First is Amy Goodman's Truthdig column about Albert Woodfox and the Angola 3.

Second is this morning's Democracy Now radio/tv show with co-host Juan Gonzalez, featuring interviews with Robert King of the Angola 3, who was released in 2001 after 29 years in solitary confinement, and Mwalimu Johnson, an activist and longtime A3 supporter.



--Amy Goodman's Truthdig column is entitled "Albert Woodfox's 40 Years of Solitary Confinement." Below is an excerpt from the beginning of the article. Link to Truthdig for the full piece.

Albert Woodfox has been in solitary confinement for 40 years, most of that time locked up in the notorious maximum-security Louisiana State Penitentiary known as "Angola." This week, after his lawyers spent six years arguing that racial bias tainted the grand-jury selection in Woodfox's prosecution, federal Judge James Brady, presiding in the U.S. District Court for the Middle District of Louisiana, agreed. "Accordingly, Woodfox's habeas relief is GRANTED," ordered Brady, compelling the state of Louisiana to release Woodfox. This is the third time his conviction has been overturned. Nevertheless, Woodfox remains imprisoned. Those close to the case expect the state of Louisiana, under the direction of Attorney General James "Buddy" Caldwell, to appeal again, as the state has successfully done in the past, seeking to keep Woodfox in solitary confinement, in conditions that Amnesty International says "can only be described as cruel, inhuman and degrading."

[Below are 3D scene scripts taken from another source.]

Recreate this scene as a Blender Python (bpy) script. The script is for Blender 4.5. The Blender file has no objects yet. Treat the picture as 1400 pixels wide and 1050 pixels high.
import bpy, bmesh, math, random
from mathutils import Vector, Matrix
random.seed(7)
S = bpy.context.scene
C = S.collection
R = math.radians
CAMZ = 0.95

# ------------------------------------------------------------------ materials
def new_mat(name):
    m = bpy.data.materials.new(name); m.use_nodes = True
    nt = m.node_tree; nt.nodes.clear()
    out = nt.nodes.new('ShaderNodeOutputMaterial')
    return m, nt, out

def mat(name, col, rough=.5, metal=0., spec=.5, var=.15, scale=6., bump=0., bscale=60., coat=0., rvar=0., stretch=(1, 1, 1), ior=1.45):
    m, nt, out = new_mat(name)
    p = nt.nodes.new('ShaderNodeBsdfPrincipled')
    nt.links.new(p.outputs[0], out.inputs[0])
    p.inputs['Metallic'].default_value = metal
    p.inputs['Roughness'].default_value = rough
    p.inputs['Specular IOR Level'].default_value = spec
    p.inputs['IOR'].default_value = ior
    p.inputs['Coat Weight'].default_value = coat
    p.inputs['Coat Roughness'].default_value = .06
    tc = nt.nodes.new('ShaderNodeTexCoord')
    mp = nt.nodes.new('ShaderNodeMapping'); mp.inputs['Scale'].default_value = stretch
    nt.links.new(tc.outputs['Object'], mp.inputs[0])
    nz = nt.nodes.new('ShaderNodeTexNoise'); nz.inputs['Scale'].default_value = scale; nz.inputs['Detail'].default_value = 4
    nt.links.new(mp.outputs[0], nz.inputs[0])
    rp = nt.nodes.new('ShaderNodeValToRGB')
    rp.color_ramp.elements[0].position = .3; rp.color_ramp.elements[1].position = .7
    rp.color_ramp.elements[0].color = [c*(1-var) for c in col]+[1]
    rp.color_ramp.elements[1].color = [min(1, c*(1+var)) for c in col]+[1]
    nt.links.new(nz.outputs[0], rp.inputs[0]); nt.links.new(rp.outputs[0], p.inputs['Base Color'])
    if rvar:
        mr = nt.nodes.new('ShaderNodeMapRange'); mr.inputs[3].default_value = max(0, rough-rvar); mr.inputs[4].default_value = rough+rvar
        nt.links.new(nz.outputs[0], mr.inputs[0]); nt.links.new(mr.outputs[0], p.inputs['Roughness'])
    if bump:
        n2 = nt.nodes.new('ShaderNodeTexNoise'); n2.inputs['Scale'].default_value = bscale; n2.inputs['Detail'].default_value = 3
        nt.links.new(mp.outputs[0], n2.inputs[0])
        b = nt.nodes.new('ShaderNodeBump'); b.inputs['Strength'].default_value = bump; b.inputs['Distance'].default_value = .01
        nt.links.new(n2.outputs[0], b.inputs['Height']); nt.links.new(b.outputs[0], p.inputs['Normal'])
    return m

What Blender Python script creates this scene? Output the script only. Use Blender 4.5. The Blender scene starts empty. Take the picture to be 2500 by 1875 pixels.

Woodfox is one of the "Angola 3." Angola, the sprawling prison complex with 5,000 inmates and 1,800 employees, is in rural Louisiana on the site of a former slave plantation. It gets its name from the country of origin of many of those slaves. It still exists as a forced-labor camp, with prisoners toiling in fields of cotton and sugar cane, watched over by shotgun-wielding guards on horseback. Woodfox and fellow inmate Herman Wallace were in Angola for lesser crimes when implicated in the prison murder of a guard in 1972. Woodfox and Wallace founded the Angola chapter of the Black Panther Party in 1971, and were engaged in organizing against segregation, inhumane working conditions and the systemic rape and sexual slavery inflicted on many imprisoned in Louisiana's Angola.

"Herman and Albert and other folks recognized the violation of human rights in prison, and they were trying to achieve a better prison and living conditions," Robert King told me last year. "And as a result of that, they were targeted." King is the third member of the Angola 3, and the only one among them to have finally won his freedom, in 2001.

King went on: "There is no rationale why they should be held in solitary confinement--or, for that matter, in prison. This is a double whammy. We are dealing with a double whammy here. We are not just focusing on Herman's and Albert's civil- or human-rights violation, but there is question also as to whether or not they committed this crime. All the evidence has been undermined in this case." Since his release, King has been fighting for justice for Wallace and Woodfox, traveling around the U.S. and to 20 countries, as well as addressing the European Parliament.

The Feb. 28 episode of Democracy Now with Robert King and Mwalimu Johnson, viewed in full here, is featured below with an excerpt from the very beginning:

JUAN GONZÁLEZ: We turn now to the case of Albert Woodfox, who has been in solitary confinement for 40 years. That's right, 40 years, most of that time locked up in the notorious maximum security Louisiana state penitentiary known as Angola. This week, after his lawyers spent six years arguing that racial bias tainted the grand jury selection in Woodfox's prosecution, federal Judge James Brady agreed. This is the third time his conviction has been overturned. Nevertheless, Woodfox remains imprisoned. Those close to the case expect the state of Louisiana, under the direction of Attorney General James "Buddy" Caldwell, to appeal again, as the state has successfully done in the past, seeking to keep Woodfox in solitary confinement, in conditions that Amnesty International describes as cruel, inhuman and degrading.

AMY GOODMAN: Albert Woodfox is one of the Angola 3. Angola, the sprawling prison complex with 5,000 inmates and 1,800 employees, is in rural Louisiana on the site of a former slave plantation, getting its name from the African country of origin of many of those slaves. It still exists as a forced-labor camp.

Woodfox and fellow prisoner Herman Wallace were in Angola for lesser crimes when implicated in the prison murder of a guard in 1972. Woodfox and Wallace founded the Angola chapter of the Black Panther Party in '71 and were engaged in organizing against segregation, inhumane working conditions, systemic rape and sexual slavery inflicted on many imprisoned at Angola.

This is a clip of Albert Woodfox speaking, in his own words, on a prison payphone in the new documentary, In the Land of the Free.

ALBERT WOODFOX: If a cause is noble enough, you can carry the weight of the world on your shoulders. And I thought that my cause, then and now, was noble, so therefore, they could never break me. They might bend me a little bit. They may cause me a lot of pain. They may even take my life. But they will never be able to break me.